= Data provided =
····················

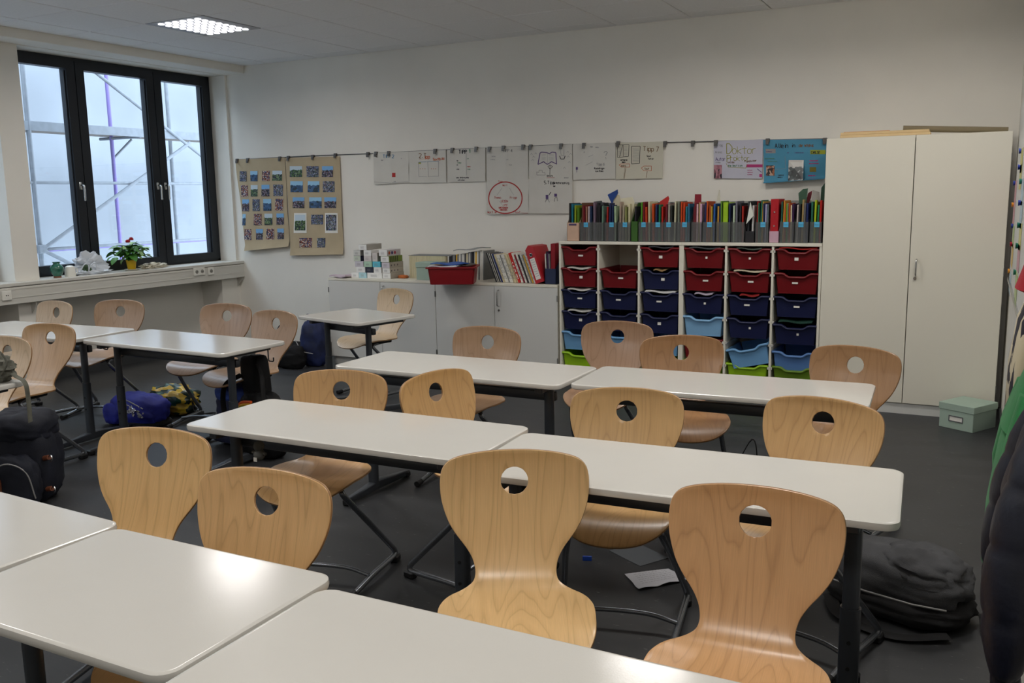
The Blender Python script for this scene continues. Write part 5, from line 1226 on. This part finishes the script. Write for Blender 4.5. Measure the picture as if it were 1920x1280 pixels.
# ------------------------------------------------------------------ right wall: pinboard, coats
pb = thing('pinboard', 'white magnetic board with coloured cards on the side wall', 'board', (XR, 0, 0))
box('panel', (-.012, -3.4, 1.0), (0, -.62, 2.1), mat('board_enamel', rgb(206, 208, 206), .35), pb); box('frame_rail', (-.022, -3.4, .985), (0, -.61, 1.005), CHROME, pb)
CC = {'pink': (206, 160, 166), 'yellow': (206, 200, 130), 'green': (180, 196, 140), 'blue': (180, 200, 210), 'orange': (220, 190, 120)}
MAG = {'blue': (40, 60, 150), 'red': (170, 30, 60), 'orange': (226, 150, 50), 'green': (20, 110, 90)}
cn = {}
for v, u0, colr, mg in ((300, 1914, 'yellow', 'blue'), (330, 1912, 'yellow', 'blue'), (358, 1903, 'pink', 'blue'), (358, 1915, 'blue', 'green'), (398, 1900, 'pink', 'orange'), (398, 1913, 'blue', 'blue'), (438, 1899, 'green', 'blue'), (440, 1911, 'yellow', 'green'), (472, 1897, 'orange', 'red'), (478, 1908, 'pink', 'green'), (522, 1893, 'blue', 'orange'), (527, 1904, 'green', 'green')):
    a = at_x(u0, v, XR - .013); e = at_x(u0 + 10, v, XR - .013); y0, y1 = a.y, max(e.y, a.y - .42)
    cn[colr] = cn.get(colr, 0) + 1
    c = tag(box('note_card', (-.0015, 0, -.075), (0, -.30, .06), COLM, None, loc=(XR - .013, y0, a.z), rot=(R(random.uniform(-2, 2)), 0, 0), color=rgb(*CC[colr])), '%s pale %s card pinned to the board on the side wall' % (ORD[cn[colr] - 1], colr), 'card')
    bm = bmesh.new(); bmesh.ops.create_cone(bm, cap_ends=True, segments=14, radius1=.016, radius2=.013, depth=.012, matrix=Matrix.Rotation(PI / 2, 4, 'Y'))
    tag(finish(bm, 'magnet', COLP, None, (XR - .021, y0 - .03, a.z + .05), color=rgb(*MAG[mg])), '%s round magnet over the %s %s card' % (mg, ORD[cn[colr] - 1], colr), 'magnet')
    inklines(c, 0, 0, .0, 0, 1) if 0 else None
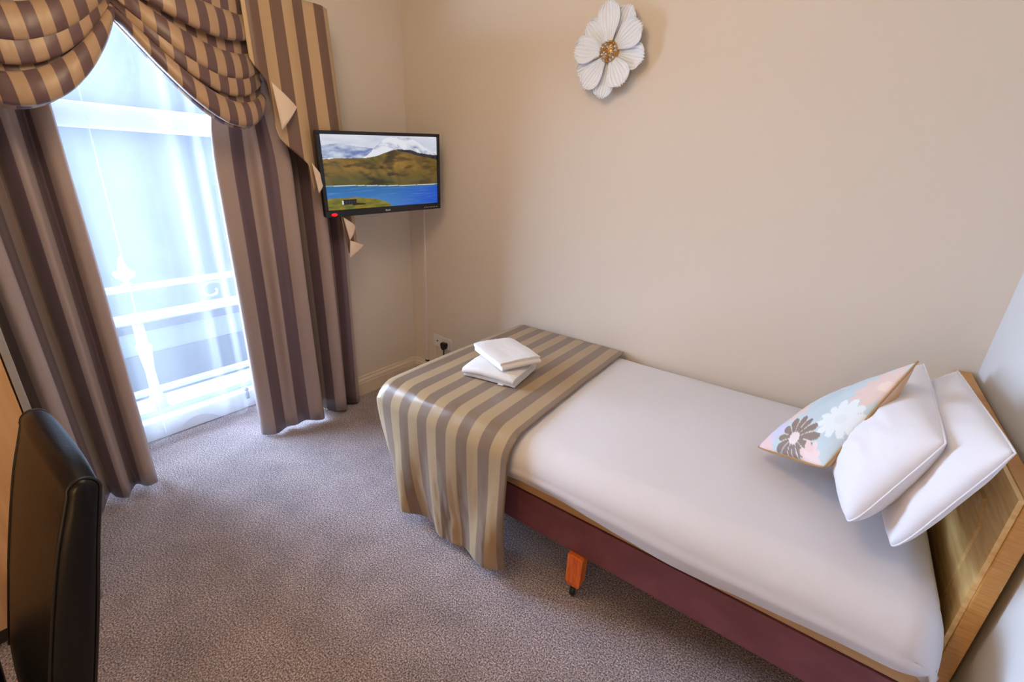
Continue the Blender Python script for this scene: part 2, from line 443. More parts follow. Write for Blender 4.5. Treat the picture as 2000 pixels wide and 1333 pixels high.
curtain('striped_curtain', [(a, b, 0) for a, b in LT], [(a, b, 0) for a, b in LB], 2.15, lambda u: .015+.015*sin(u*13)**2, 'taupe and brown striped full length curtain beside the beech wardrobe', .06)

# ------------------------------------------------------------------ swagged valance
val = thing('swag_valance', 'swagged brown and gold striped valance with a tail above the window', 'valance')
box('pelmet_board', (.001, -2.6, 2.13), (.17, -.615, 2.165), M['darkwood'], val)
def swag(mirror):
    N = 7.5
    yL, yR = -1.475, -.955
    def f(u, w):
        zl = lerp(2.165, 1.955, w**.9); zr = lerp(2.165, 1.70, w**.85)
        sag = lerp(.0, .195, w**.8)
        q = N*w**1.15; k = q % 1.0
        roll = sin(pi*k**1.3)**.55 if 0 < k < 1 else 0
        amp = (.35+.65*sin(pi*min(1, max(0, u)))**.6)
        y = lerp(yL, yR, u); z = lerp(zl, zr, u)-sag*4*u*(1-u)*(1+.25*(u-.5))
        body = .09*sin(pi*u)**.7*(.35+.65*w)
        x = .095+body+.086*roll*amp*(.85+.35*sin(int(q)*2.3))
        z += .040*sin(2*pi*k)*amp*.85
        # pleats bunch at both ends
        x += .010*sin(w*N*4*pi)*(1-ss(0, .16, u)) + .010*sin(w*N*4*pi)*ss(.86, 1, u)
        x += .006*fb(u*7, w*9, 3)
        if w > .985: x -= .03*(w-.985)/.015
        if mirror: y = -2.925-y
        return (x, y, z)
    def uvf(u, w):
        q = N*w**1.15; k = math.floor(q); fr = q-k
        off = (k+ss(.8, 1.0, fr))*.054+fr*.018
        return (u*.80+off+(.03 if mirror else 0), w)
    o = grid('swag', 120, 156, f, M['swag'], val, uvf)
    solid(o, .003)
    return o
swag(False); swag(True)
def tail():
    hemp = [(-1.03, 1.89), (-1.013, 1.858), (-.965, 1.80), (-.955, 1.63), (-.939, 1.582), (-.815, 1.468), (-.812, 1.345), (-.767, 1.354), (-.70, 1.28), (-.668, 1.209), (-.655, 1.02), (-.60, 1.04), (-.566, 1.06)]
    def hz(y):
        for (a, b), (c, d) in zip(hemp, hemp[1:]):
            if a <= y <= c: return lerp(b, d, (y-a)/(c-a))
        return hemp[0][1] if y < hemp[0][0] else hemp[-1][1]
    nu = 120
    def f(u, w):
        yb = lerp(-1.03, -.566, u); yt = lerp(-1.03, -.622, u)
        zb = hz(yb); z = lerp(2.165, zb, w)
        t = (2.165-z)/1.1
        y = lerp(yt, yb, t)
        x = .188+.010*sin(u*2*pi*2.6+.6)*(.4+t)+.012*ss(.0, .08, u)*1+.02*t-.016*ss(.9, 1, u)
        return (x, y, z)
    o = grid('tail', nu, 40, f, M['tail'], val, lambda u, w: (.012+u*.47, w))
    solid(o, .004)
    for tri in ([(-.966, 1.805), (-.862, 1.718), (-.945, 1.615)], [(-.82, 1.48), (-.765, 1.40), (-.80, 1.335)],
                [(-.676, 1.215), (-.605, 1.165), (-.648, 1.09)], [(-.648, 1.09), (-.563, 1.058), (-.658, .995)]):
        (a, b), (c, d), (e, g) = tri
        def ff(u, w):
            # triangle: u from first edge to the tip
            y0, z0 = lerp(a, e, w), lerp(b, g, w)
            y, z = lerp(y0, c, u), lerp(z0, d, u)
            return (.226+.02*(2.165-z)/1.1+.018*sin(pi*u)*(.5), y, z)
        q = grid('tail_lining', 10, 10, ff, M['lining'], val); solid(q, .004)
        q['label'] = 'cream lining turned out at the hem'
tail()

# ------------------------------------------------------------------ television
TVW, TVH = .70, .413
tvp = Vector((.326, -.445, 1.438)); yw, pt, rl = -.208, -.073, .049
n_ = Vector((cos(yw), sin(yw), 0)); r_ = Vector((-sin(yw), cos(yw), 0)); u_ = Vector((0, 0, 1))
n2 = n_*cos(pt)+u_*sin(pt); u2 = u_*cos(pt)-n_*sin(pt)
r2 = r_*cos(rl)+u2*sin(rl); u3 = u2*cos(rl)-r_*sin(rl)
tv = thing('television', 'black flat television showing a mountain lake, mounted in the corner by the curtain', 'television')
tv.matrix_world = Matrix(((r2.x, u3.x, n2.x, tvp.x), (r2.y, u3.y, n2.y, tvp.y), (r2.z, u3.z, n2.z, tvp.z), (0, 0, 0, 1)))
w2, h2 = TVW/2, TVH/2
mb = MB().box((-w2, -h2, -.035), (w2, h2, -.012)).box((-w2*.8, -h2*.8, -.06), (w2*.8, h2*.75, -.035))
bevel(mb.build('body', M['tvblack'], tv), .004)
bx, bt, bb = .019, .016, .034
mb = MB()
for a, b in (((-w2, h2-bt, -.012), (w2, h2, 0)), ((-w2, -h2, -.012), (w2, -h2+bb, 0)), ((-w2, -h2+bb, -.012), (-w2+bx, h2-bt, 0)), ((w2-bx*.8, -h2+bb, -.012), (w2, h2-bt, 0))): mb.box(a, b)
bevel(mb.build('bezel', M['tvblack'], tv), .002)
def landscape(u, v):
    """picture on the screen; v = 0 bottom, 1 top"""
    def c(*q): return lin(q)
    def mixc(a, b, t): t = max(0, min(1, t)); return tuple(lerp(i, j, t) for i, j in zip(a, b))
    shore = .315+.012*sin(u*5+1)+.006*fb(u*9, 1.3)-.018*u
    isl = .165*max(0, 1-((u-.14)/.40)**2)**.55 if u < .54 else -1
    if v < isl+.01*fb(u*20, 3.1):
        g = mixc(c(150, 128, 36), c(84, 96, 34), .5+1.6*fb(u*12, v*30))
        if .125 < u < .235 and .065 < v < .135: g = c(18, 20, 28) if (u*46) % 1 > .15 or v > .115 else c(60, 66, 80)
        if .118 < u < .128 and .07 < v < .125: g = c(225, 225, 225)
        if .2 < u < .31 and .05 < v < .085-.2*(u-.235): g = c(22, 22, 16)
        return g
    if v < shore:
        t = v/shore
        g = mixc(c(64, 128, 196), c(26, 104, 170), t); g = mixc(g, c(8, 84, 196), ss(.45, 1, u))
        g = mixc(g, c(40, 108, 140), ss(.82, 1, t)*.6)
        return mixc(g, c(150, 180, 205), max(0, fb(u*6, v*60)*.8-.08))
    if v < shore+.012: return c(206, 202, 186)
    hill = lerp(.69, .70, min(1, u/.35)) if u < .35 else (lerp(.70, .815, ss(.35, .64, u)) if u < .64 else lerp(.815, .735, ss(.64, 1, u)))
    hill += .018*fb(u*14, 9)
    if v < hill:
        n = fb(u*10+v*6, v*5-u*3, 2, 5); st = sin((u*1.5+v*.75)*52+6*fb(u*5, v*5, 1))
        base = mixc(c(92, 80, 30), c(150, 112, 44), .5+1.6*n)
        base = mixc(base, c(78, 80, 42), ss(.60, .34, v)*.8)
        if u < .64: base = mixc(base, c(60, 56, 28), .35*(st > .3)*ss(.3, .5, u))
        base = mixc(base, c(196, 146, 58), .65*exp(-((u-.63)/.06)**2)*ss(.45, .75, v))
        base = mixc(base, c(36, 32, 22), max(0, min(.85, fb(u*7, v*12, 5)*3.2)))
        if u > .62:
            edge = .80-.34*(u-.62)+.02*fb(u*18, 3)
            if v > edge: return mixc(c(24, 24, 34), c(44, 46, 62), .5+2*fb(u*24, v*24))
            base = mixc(base, c(112, 84, 36), .25+1.2*max(0, fb(u*5, v*26, 6)))
        return base
    # snow mountain
    ridge = .70+.28*ss(.30, .56, u) if u < .56 else (.985 if u < .74 else .985-.95*(u-.74))
    ridge += .02*fb(u*16, 4)
    if v < ridge:
        n = fb(u*9-v*7, v*12+u*5, 7, 5)
        g = mixc(c(236, 238, 244), c(126, 142, 186), .05+2.2*max(0, n))
        if u > .62: g = mixc(g, c(52, 66, 112), max(0, min(.9, ss(.62, .8, u)*.5+1.6*fb(u*22+v*14, v*6, 4)))*ss(.99, .8, v+.35*(u-.62)))
        return g
    ml = .885-.20*abs(u-.12)+.012*fb(u*16, 6)
    if v < ml and u < .5: return mixc(c(104, 124, 178), c(206, 214, 230), .45+1.7*fb(u*10, v*16, 8)+.8*(v-.78))
    return mixc(c(228, 230, 238), c(196, 204, 224), .35+1.5*fb(u*4, v*9, 3))
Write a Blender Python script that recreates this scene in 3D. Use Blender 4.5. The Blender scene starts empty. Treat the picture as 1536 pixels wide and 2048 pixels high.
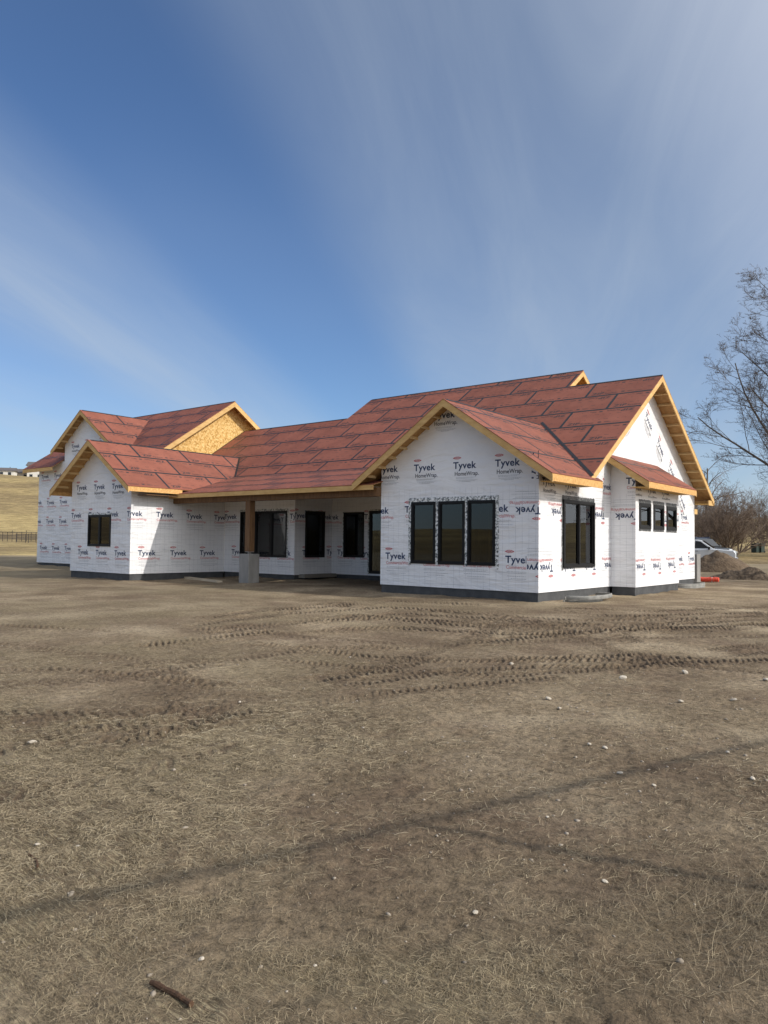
import bpy, bmesh, math, random
import numpy as np
from mathutils import Vector, Matrix
from mathutils.geometry import tessellate_polygon

S = bpy.context.scene
COL = S.collection
R = math.radians

# ------------------------------------------------------------------ camera
CAM_Z = 1.318
YAW, PITCH, ROLL, FPX = R(38.863), R(2.271), R(0.683), 1536.9
cd = bpy.data.cameras.new("camera")
cam = bpy.data.objects.new("camera", cd)
COL.objects.link(cam)
d0 = Vector((-math.sin(YAW), math.cos(YAW), 0)); r0 = Vector((math.cos(YAW), math.sin(YAW), 0)); u0 = Vector((0, 0, 1))
F = d0*math.cos(PITCH) + u0*math.sin(PITCH); U = u0*math.cos(PITCH) - d0*math.sin(PITCH)
R2 = r0*math.cos(ROLL) + U*math.sin(ROLL); U2 = U*math.cos(ROLL) - r0*math.sin(ROLL)
cam.matrix_world = Matrix(((R2.x, U2.x, -F.x, 0), (R2.y, U2.y, -F.y, 0), (R2.z, U2.z, -F.z, CAM_Z), (0, 0, 0, 1)))
cd.sensor_fit = 'HORIZONTAL'; cd.sensor_width = 36.0; cd.lens = 36.0*FPX/1536.0
cd.clip_start = 0.05; cd.clip_end = 8000
S.camera = cam

# ------------------------------------------------------------------ sun and sky
SUN_AZ, SUN_EL = R(12.2), R(32.4)          # azimuth from +X towards +Y
sun_dir = Vector((math.cos(SUN_EL)*math.cos(SUN_AZ), math.cos(SUN_EL)*math.sin(SUN_AZ), math.sin(SUN_EL)))
sl = bpy.data.lights.new("sun", 'SUN'); sl.energy = 2.45; sl.angle = R(0.53); sl.color = (1.0, 0.94, 0.85)
sun = bpy.data.objects.new("sun", sl); COL.objects.link(sun)
sun.rotation_euler = sun_dir.to_track_quat('Z', 'Y').to_euler()
W = bpy.data.worlds.new("World"); S.world = W; W.use_nodes = True
wt = W.node_tree; wt.nodes.clear()

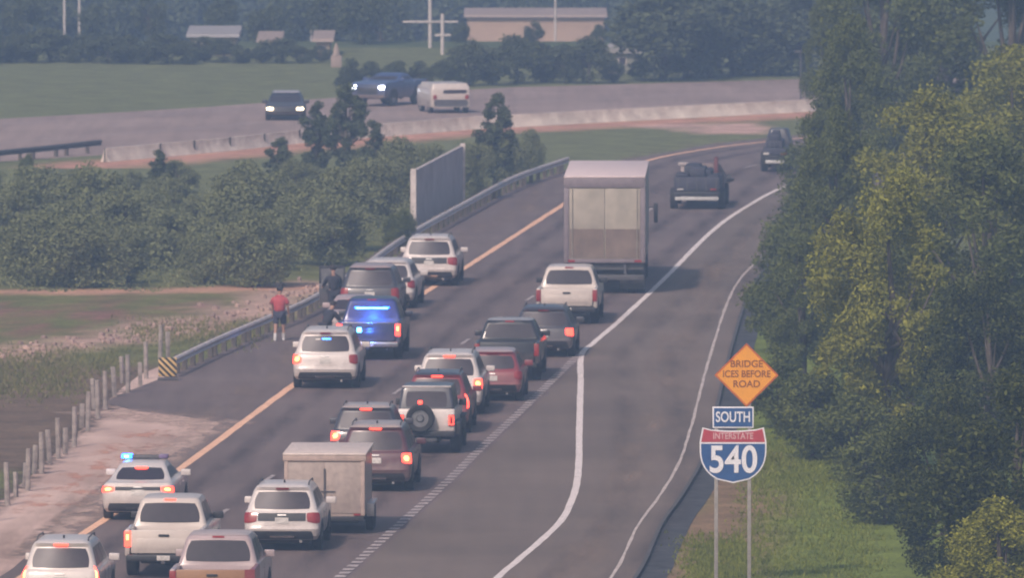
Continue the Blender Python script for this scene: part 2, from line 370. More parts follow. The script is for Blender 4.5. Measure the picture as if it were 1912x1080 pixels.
def wear_mat(name, col, scale, amt, lo=.42, hi=.62, stretch=.12):
    m = bpy.data.materials.new(name); m.use_nodes = True; nt = m.node_tree; b = nt.nodes['Principled BSDF']; b.inputs['Roughness'].default_value = .85
    b.inputs['Base Color'].default_value = (*col, 1); b.inputs['Specular IOR Level'].default_value = .3
    uv = nd(nt, 'ShaderNodeUVMap'); sx = nd(nt, 'ShaderNodeSeparateXYZ'); nt.links.new(uv.outputs[0], sx.inputs[0])
    def ma(op, i0, v1=None, i1=None):
        n = nd(nt, 'ShaderNodeMath', operation=op)
        if hasattr(i0, 'links'): nt.links.new(i0, n.inputs[0])
        else: n.inputs[0].default_value = i0
        if i1 is not None: nt.links.new(i1, n.inputs[1])
        elif v1 is not None: n.inputs[1].default_value = v1
        return n.outputs[0]
    e = ma('ABSOLUTE', ma('SUBTRACT', ma('MULTIPLY', sx.outputs[0], 2), 1)); e = ma('SUBTRACT', 1.0, i1=e); e = ma('POWER', e, .8)
    tc = nd(nt, 'ShaderNodeTexCoord'); mp = nd(nt, 'ShaderNodeMapping'); mp.inputs['Scale'].default_value = (1, stretch, 1); nz = nd(nt, 'ShaderNodeTexNoise', i_Scale=scale, i_Detail=6.0, i_Roughness=.65)
    nt.links.new(tc.outputs['Object'], mp.inputs[0]); nt.links.new(mp.outputs[0], nz.inputs['Vector'])
    mr = nd(nt, 'ShaderNodeMapRange'); mr.inputs[1].default_value = lo; mr.inputs[2].default_value = hi; nt.links.new(nz.outputs['Fac'], mr.inputs[0])
    f = ma('MULTIPLY', ma('MULTIPLY', e, amt), i1=mr.outputs[0]); nt.links.new(f, b.inputs['Alpha']); return m
def uv_strip(mb, uvs, pts, w0, z):
    n = len(mb.v); strip(mb, pts, w0, z)
    for i in range(len(pts)): uvs += [0.0, 1.0]
def uv_build(mb, uvs, name, m, kind='structure'):
    me = bpy.data.meshes.new(name); me.from_pydata(mb.v, [], mb.f); l = me.uv_layers.new(name='UVMap')
    for lp in me.loops: l.data[lp.index].uv = (uvs[lp.vertex_index], 0)
    me.materials.append(m); tag(link(name, me), kind=kind)
ya, wa = W_(YEL, 3), [p + Vector((0, 0, 0)) for p in W_(DOT, 3) + W_(WHT, 3)[60:]]
def shift(pts, o_):
    out = []
    for i, p in enumerate(pts):
        d = pts[min(i + 1, len(pts) - 1)] - pts[max(i - 1, 0)]; d.z = 0; d.normalize(); out.append(p + Vector((d.y, -d.x, 0)) * o_)
    return out
mb = MB(); uvs = []
for o_ in (1.15, 2.75, 5.0, 6.6): uv_strip(mb, uvs, shift(ya, o_), .85, .0095)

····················

Output the section opening with the line that has "1333 pixels high." and closing with the line that has "curtain('striped_curtain', [(a, b, 0)". Keep both end lines and leave out the rest.

= Reply to the task =
Continue the Blender Python script for this scene: part 2, from line 443. More parts follow. Write for Blender 4.5. Treat the picture as 2000 pixels wide and 1333 pixels high.
curtain('striped_curtain', [(a, b, 0) for a, b in LT], [(a, b, 0) for a, b in LB], 2.15, lambda u: .015+.015*sin(u*13)**2, 'taupe and brown striped full length curtain beside the beech wardrobe', .06)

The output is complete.